Alumni Updates

Provo Boy Meets Hollywood Girl


Camerons

Melinda Cummings acted in BYU shows and married the school’s most preferred man, Kim Cameron

While studying sociology at BYU in the late 1960s, Kim S. Cameron (BA ’70) was voted the school’s “most preferred man,” but at the time the scholar, athlete, and student body vice president didn’t have the confidence to ask Melinda Cummings (BA ’74) on a date.

She was the daughter of Hollywood actor Robert Cummings, and her arrival on campus had created a considerable stir. Despite urgings from several people, Kim protested—there was no way he, a hometown Provo boy, could date Melinda Cummings. “It would have been like asking Miss America out,” he explains.

It took a social orchestrated by celebrated Program Bureau director Janie Thompson (BA ’43) to get them together. “Couples were matched with pink and blue cards,” says Melinda, “and Janie paired us together on purpose.” She and Kim began dating.

Melinda had come to Provo by happenstance. Her father performed at the Valley Music Hall, of which M. Russell Ballard was on the board of directors. He invited them to visit BYU.

The school’s honor code resonated with Melinda. Although she wasn’t a member of the Church, she’d previously turned down a costarring role in the movie The Graduate because it required her to compromise her standards. She applied to BYU and was accepted.

Both Kim and Melinda had unforgettable performing opportunities at BYU, including one—the film Pioneers and Petticoats—that would change Melinda’s life forever.

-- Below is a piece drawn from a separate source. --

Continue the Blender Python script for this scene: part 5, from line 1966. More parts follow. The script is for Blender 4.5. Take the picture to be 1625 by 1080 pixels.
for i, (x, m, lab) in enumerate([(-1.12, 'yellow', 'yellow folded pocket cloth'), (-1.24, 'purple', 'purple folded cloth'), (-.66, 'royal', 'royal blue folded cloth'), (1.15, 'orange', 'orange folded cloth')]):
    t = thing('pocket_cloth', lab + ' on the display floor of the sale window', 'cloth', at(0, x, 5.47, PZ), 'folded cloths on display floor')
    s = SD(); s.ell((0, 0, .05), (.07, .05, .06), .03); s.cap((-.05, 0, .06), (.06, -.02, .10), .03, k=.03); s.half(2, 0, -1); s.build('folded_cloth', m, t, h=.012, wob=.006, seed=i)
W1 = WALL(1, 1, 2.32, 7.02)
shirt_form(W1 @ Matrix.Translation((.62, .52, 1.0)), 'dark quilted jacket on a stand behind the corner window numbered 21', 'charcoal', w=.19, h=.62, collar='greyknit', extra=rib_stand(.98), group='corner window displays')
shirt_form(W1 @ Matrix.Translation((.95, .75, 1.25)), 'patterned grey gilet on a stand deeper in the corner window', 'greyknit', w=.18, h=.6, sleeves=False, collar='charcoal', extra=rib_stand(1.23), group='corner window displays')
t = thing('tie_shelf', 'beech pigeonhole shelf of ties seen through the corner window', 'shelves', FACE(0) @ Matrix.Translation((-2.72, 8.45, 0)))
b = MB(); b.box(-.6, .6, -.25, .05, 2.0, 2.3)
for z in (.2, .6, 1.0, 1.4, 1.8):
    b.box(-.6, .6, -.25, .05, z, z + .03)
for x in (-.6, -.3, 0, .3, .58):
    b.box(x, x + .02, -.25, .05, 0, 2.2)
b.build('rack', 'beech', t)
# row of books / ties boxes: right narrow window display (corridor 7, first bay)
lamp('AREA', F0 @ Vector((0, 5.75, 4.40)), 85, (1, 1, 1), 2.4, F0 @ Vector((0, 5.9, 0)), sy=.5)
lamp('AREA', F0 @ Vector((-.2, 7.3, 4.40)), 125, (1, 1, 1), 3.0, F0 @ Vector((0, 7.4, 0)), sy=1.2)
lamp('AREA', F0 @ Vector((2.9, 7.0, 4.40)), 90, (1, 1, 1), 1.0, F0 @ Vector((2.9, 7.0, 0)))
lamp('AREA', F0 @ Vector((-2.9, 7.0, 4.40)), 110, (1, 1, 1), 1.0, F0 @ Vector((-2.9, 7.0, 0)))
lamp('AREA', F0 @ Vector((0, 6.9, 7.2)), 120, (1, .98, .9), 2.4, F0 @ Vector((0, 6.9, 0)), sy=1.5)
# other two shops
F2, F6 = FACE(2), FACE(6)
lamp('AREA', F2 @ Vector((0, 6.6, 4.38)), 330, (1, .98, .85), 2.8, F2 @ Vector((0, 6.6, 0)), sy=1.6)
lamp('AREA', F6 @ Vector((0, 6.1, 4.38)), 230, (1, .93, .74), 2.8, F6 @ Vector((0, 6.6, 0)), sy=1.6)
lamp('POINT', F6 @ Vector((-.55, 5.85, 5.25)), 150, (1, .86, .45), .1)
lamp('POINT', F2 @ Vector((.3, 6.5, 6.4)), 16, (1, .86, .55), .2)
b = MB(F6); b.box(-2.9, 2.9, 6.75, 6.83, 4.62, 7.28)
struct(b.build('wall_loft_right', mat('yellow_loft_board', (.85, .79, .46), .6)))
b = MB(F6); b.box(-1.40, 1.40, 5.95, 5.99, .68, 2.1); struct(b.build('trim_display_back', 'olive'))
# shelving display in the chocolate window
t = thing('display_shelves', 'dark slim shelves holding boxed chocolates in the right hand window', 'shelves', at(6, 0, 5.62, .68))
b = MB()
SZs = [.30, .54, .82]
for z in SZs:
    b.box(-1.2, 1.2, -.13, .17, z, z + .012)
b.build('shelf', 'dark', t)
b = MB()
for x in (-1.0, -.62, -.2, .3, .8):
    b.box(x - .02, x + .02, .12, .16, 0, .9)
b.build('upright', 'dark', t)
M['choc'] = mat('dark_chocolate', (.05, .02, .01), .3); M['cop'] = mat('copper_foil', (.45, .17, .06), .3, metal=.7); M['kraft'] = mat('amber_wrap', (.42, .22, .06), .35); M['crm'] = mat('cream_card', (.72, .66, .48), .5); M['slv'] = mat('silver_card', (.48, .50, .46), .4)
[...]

“I had a scene where I was supposed to bear my testimony, and as an actor, I didn’t want to do anything dishonest,” she explains. “I had been praying to get an answer, and as I started saying the dialogue—which included a testimony that Brigham Young was a prophet of God—I got a witness that David O. McKay was a living prophet and that the gospel had been restored on the earth. When I finished, girls in the audience were weeping. I had been given a glycerin tear, but my tears were real, too.”

Melinda was baptized, and she and Kim got married. After Kim earned a second degree from BYU, he taught at Ricks College, where the couple was in high demand to perform in musicals—at that time, only married couples were allowed to kiss on stage.

Kim later earned a PhD in administrative sciences from Yale. He has been associate dean of the BYU Marriott School and dean of Case Western Reserve University’s Weatherhead School of Management. He is currently a professor at the University of Michigan’s Ross School of Business. A prolific writer, he is publishing four academic books this year.

The Camerons have raised seven children, five of whom are BYU graduates. As a stay-at-home mom, Melinda found ways to express her artistic talents, running a creative drama school from home and performing on the radio.

Throughout their lives, the Camerons have extolled the value that comes from attending BYU. “We continue to love BYU for the difference it makes in peoples lives, including ours,” says Kim.